Job => Reproduce the material in full, exactly as written.

Data provided =>
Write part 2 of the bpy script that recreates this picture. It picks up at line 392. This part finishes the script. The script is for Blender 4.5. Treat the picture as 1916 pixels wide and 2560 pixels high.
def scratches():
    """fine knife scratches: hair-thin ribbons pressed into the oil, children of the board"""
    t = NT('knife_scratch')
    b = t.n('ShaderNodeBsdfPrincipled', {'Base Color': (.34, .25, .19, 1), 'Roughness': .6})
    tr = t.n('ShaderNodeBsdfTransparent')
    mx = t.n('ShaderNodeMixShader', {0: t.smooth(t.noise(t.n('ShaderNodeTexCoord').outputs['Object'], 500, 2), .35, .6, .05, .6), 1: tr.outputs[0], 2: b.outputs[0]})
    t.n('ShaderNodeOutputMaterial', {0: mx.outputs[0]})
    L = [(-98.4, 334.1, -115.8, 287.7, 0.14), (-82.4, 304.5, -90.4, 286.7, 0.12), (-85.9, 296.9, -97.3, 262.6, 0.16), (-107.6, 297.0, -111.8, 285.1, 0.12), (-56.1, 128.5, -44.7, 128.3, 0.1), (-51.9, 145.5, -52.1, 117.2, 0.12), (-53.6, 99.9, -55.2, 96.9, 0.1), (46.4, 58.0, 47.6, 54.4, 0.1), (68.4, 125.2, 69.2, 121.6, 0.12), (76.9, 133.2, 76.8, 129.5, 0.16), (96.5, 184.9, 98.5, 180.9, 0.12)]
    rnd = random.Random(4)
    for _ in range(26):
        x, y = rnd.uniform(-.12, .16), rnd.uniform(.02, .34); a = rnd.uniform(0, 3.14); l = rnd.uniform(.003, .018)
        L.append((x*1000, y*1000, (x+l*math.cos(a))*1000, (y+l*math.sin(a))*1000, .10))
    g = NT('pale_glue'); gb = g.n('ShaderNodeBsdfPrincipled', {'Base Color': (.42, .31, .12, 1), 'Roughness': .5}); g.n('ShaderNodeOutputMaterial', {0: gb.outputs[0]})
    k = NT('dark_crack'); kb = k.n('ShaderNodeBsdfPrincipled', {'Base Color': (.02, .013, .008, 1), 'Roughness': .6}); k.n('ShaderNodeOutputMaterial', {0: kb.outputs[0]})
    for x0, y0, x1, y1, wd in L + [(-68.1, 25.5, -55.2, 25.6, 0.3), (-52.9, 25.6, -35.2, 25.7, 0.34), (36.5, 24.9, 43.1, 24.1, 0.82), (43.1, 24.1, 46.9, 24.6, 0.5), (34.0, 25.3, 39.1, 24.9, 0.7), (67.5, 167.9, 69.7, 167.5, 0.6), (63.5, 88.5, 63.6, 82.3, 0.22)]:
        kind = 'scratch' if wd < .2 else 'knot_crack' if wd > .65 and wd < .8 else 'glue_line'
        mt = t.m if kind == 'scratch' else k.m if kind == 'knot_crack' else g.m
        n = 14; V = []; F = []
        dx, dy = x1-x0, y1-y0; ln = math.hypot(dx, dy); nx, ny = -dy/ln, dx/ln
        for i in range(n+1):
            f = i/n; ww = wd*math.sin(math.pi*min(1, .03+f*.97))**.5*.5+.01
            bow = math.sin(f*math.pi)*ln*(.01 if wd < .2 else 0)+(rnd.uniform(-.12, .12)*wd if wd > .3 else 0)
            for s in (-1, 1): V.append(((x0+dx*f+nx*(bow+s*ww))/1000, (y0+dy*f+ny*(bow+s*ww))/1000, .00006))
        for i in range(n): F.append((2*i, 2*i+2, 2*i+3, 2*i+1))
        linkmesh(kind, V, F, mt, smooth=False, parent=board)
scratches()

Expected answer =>
Write part 2 of the bpy script that recreates this picture. It picks up at line 392. This part finishes the script. The script is for Blender 4.5. Treat the picture as 1916 pixels wide and 2560 pixels high.
def scratches():
    """fine knife scratches: hair-thin ribbons pressed into the oil, children of the board"""
    t = NT('knife_scratch')
    b = t.n('ShaderNodeBsdfPrincipled', {'Base Color': (.34, .25, .19, 1), 'Roughness': .6})
    tr = t.n('ShaderNodeBsdfTransparent')
    mx = t.n('ShaderNodeMixShader', {0: t.smooth(t.noise(t.n('ShaderNodeTexCoord').outputs['Object'], 500, 2), .35, .6, .05, .6), 1: tr.outputs[0], 2: b.outputs[0]})
    t.n('ShaderNodeOutputMaterial', {0: mx.outputs[0]})
    L = [(-98.4, 334.1, -115.8, 287.7, 0.14), (-82.4, 304.5, -90.4, 286.7, 0.12), (-85.9, 296.9, -97.3, 262.6, 0.16), (-107.6, 297.0, -111.8, 285.1, 0.12), (-56.1, 128.5, -44.7, 128.3, 0.1), (-51.9, 145.5, -52.1, 117.2, 0.12), (-53.6, 99.9, -55.2, 96.9, 0.1), (46.4, 58.0, 47.6, 54.4, 0.1), (68.4, 125.2, 69.2, 121.6, 0.12), (76.9, 133.2, 76.8, 129.5, 0.16), (96.5, 184.9, 98.5, 180.9, 0.12)]
    rnd = random.Random(4)
    for _ in range(26):
        x, y = rnd.uniform(-.12, .16), rnd.uniform(.02, .34); a = rnd.uniform(0, 3.14); l = rnd.uniform(.003, .018)
        L.append((x*1000, y*1000, (x+l*math.cos(a))*1000, (y+l*math.sin(a))*1000, .10))
    g = NT('pale_glue'); gb = g.n('ShaderNodeBsdfPrincipled', {'Base Color': (.42, .31, .12, 1), 'Roughness': .5}); g.n('ShaderNodeOutputMaterial', {0: gb.outputs[0]})
    k = NT('dark_crack'); kb = k.n('ShaderNodeBsdfPrincipled', {'Base Color': (.02, .013, .008, 1), 'Roughness': .6}); k.n('ShaderNodeOutputMaterial', {0: kb.outputs[0]})
    for x0, y0, x1, y1, wd in L + [(-68.1, 25.5, -55.2, 25.6, 0.3), (-52.9, 25.6, -35.2, 25.7, 0.34), (36.5, 24.9, 43.1, 24.1, 0.82), (43.1, 24.1, 46.9, 24.6, 0.5), (34.0, 25.3, 39.1, 24.9, 0.7), (67.5, 167.9, 69.7, 167.5, 0.6), (63.5, 88.5, 63.6, 82.3, 0.22)]:
        kind = 'scratch' if wd < .2 else 'knot_crack' if wd > .65 and wd < .8 else 'glue_line'
        mt = t.m if kind == 'scratch' else k.m if kind == 'knot_crack' else g.m
        n = 14; V = []; F = []
        dx, dy = x1-x0, y1-y0; ln = math.hypot(dx, dy); nx, ny = -dy/ln, dx/ln
        for i in range(n+1):
            f = i/n; ww = wd*math.sin(math.pi*min(1, .03+f*.97))**.5*.5+.01
            bow = math.sin(f*math.pi)*ln*(.01 if wd < .2 else 0)+(rnd.uniform(-.12, .12)*wd if wd > .3 else 0)
            for s in (-1, 1): V.append(((x0+dx*f+nx*(bow+s*ww))/1000, (y0+dy*f+ny*(bow+s*ww))/1000, .00006))
        for i in range(n): F.append((2*i, 2*i+2, 2*i+3, 2*i+1))
        linkmesh(kind, V, F, mt, smooth=False, parent=board)
scratches()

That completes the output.